A variety of softwood and hardwood is used as the sleepers. Oak, jarrah, and karri are popular hardwoods, which are increasingly difficult to obtain, especially from sustainable sources. The softwoods such as Douglas fir have the advantage of accepting treatment more readily, they are cheaper, lighter, easier to treat, and more readily available.


Although wooden sleepers are still available, they are becoming scarce and are now replaced by concrete sleepers. Sleepers were imported from mainly Africa, Australia, and Malaysia. Sleepers obtained from local sources for maintenance on railway lines are largely Pine and Seligna, both not suited for furniture.

In the construction industry, solid sleepers are used to support large machinery," says Jakes Maree, owner of Sleeper Sales in Centurion. The greatest surprise that hides within the sleepers is the variety of colours, which you can only see once the wood is cut. These colours vary in shades of yellows, reds, and black.

Sleepers are very popular as focal points in gardens, such as garden paths or water features. Sleepers are cut into planks of various thicknesses to suit the needs of customers.

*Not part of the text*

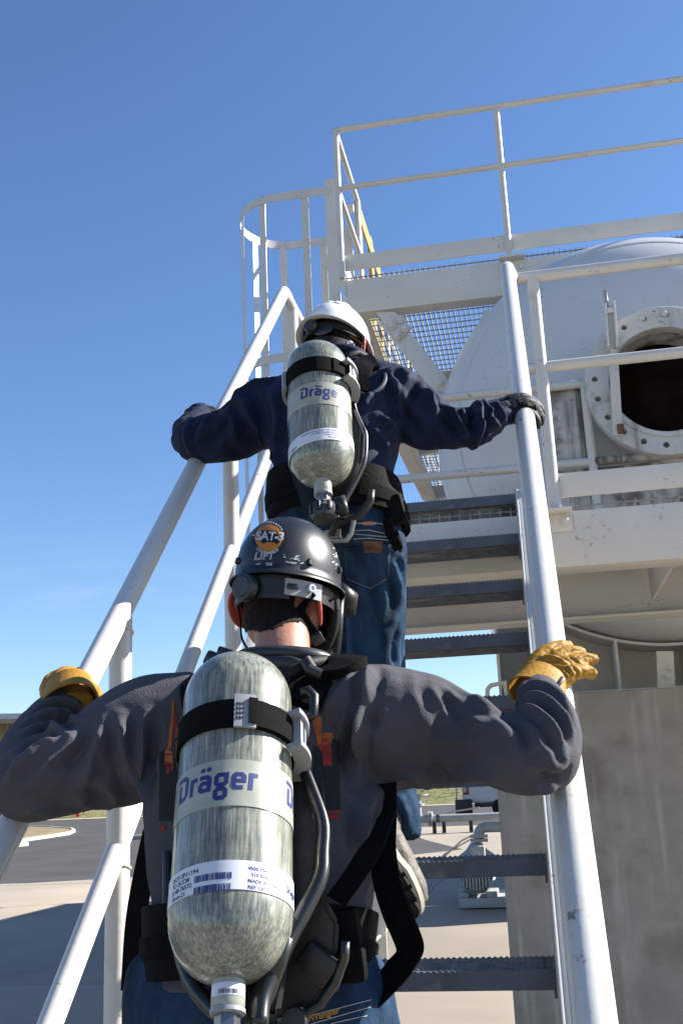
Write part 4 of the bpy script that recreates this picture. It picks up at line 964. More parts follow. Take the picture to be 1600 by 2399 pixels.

Furniture "that will last forever" is made by private individuals, manufacturers & contractors," says Maree. People also use these planks in staircases, buildings (lintels), window frames, swivel doors, gates, and much more. For a smoother look, the holes in the planks where the large screws were removed, can be filled.

Another unique feature is that no two sleepers look the same, which means that your furniture will also have unique qualities. Because of the hardness of the wood, special machinery & equipment is needed to cut planks.